Community activities: Board member, Florida Staffing Association and United Way of Miami-Dade County; president, Board of Advisors, St. Thomas University; treasurer, Women's Fund of Miami-Dade County; chair, Rethink and Reuse (children's art recycling program); member, YWCA of Greater Miami; member, Greater Miami Chamber of Commerce.
Hidden talents: Snow skiing and gourmet cooking.
Founded in 1985, Creative Staffing now has three full-service offices in Miami-Dade and Broward, as well as two on-site corporate locations. Machado plans to open an office this year in Fort Lauderdale, perhaps in the Cypress Creek market.
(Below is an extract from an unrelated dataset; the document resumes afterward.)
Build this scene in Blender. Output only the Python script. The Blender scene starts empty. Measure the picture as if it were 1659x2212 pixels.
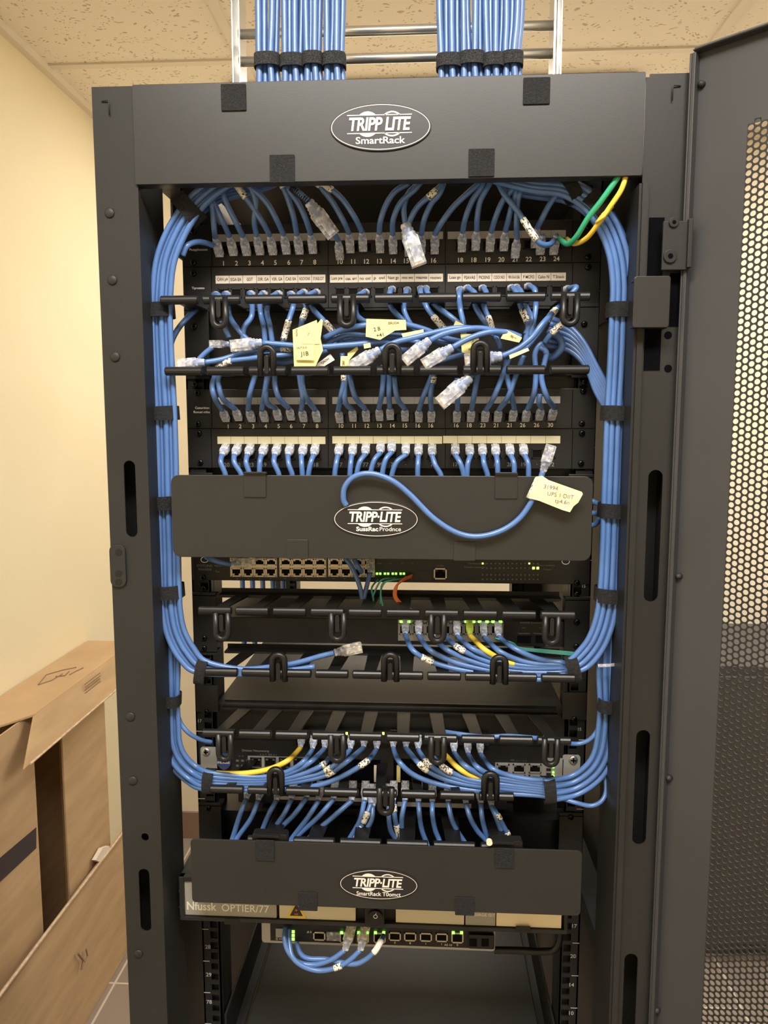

The company has about 25 full-time employees with about 4,000 active staffers available for temporary, project or permanent positions.
Known for her industry leadership and community involvement, Machado, 57, has won a string of awards through the years, including National Woman Entrepreneur of the Year (YWCA of the USA, 1998) and Blue Chip Enterprise Award (Nations Business and U.S. Chamber of Commerce, 1994).
"She follows the trends, understands the legislative issues and is really committed to helping individual staffers as well as her clients," says Henry Graeber, president of Florida Staffing Association and Pro Image Solutions in Altamonte Springs.
For companies looking to hire for the first time in several years, Machado says the biggest challenge is accepting today's higher salary ranges. "Employers haven't adjusted their thinking yet. As a business owner, you want to be at market. You don't want to be the lowest payer, or you'll have turnover, and that costs money."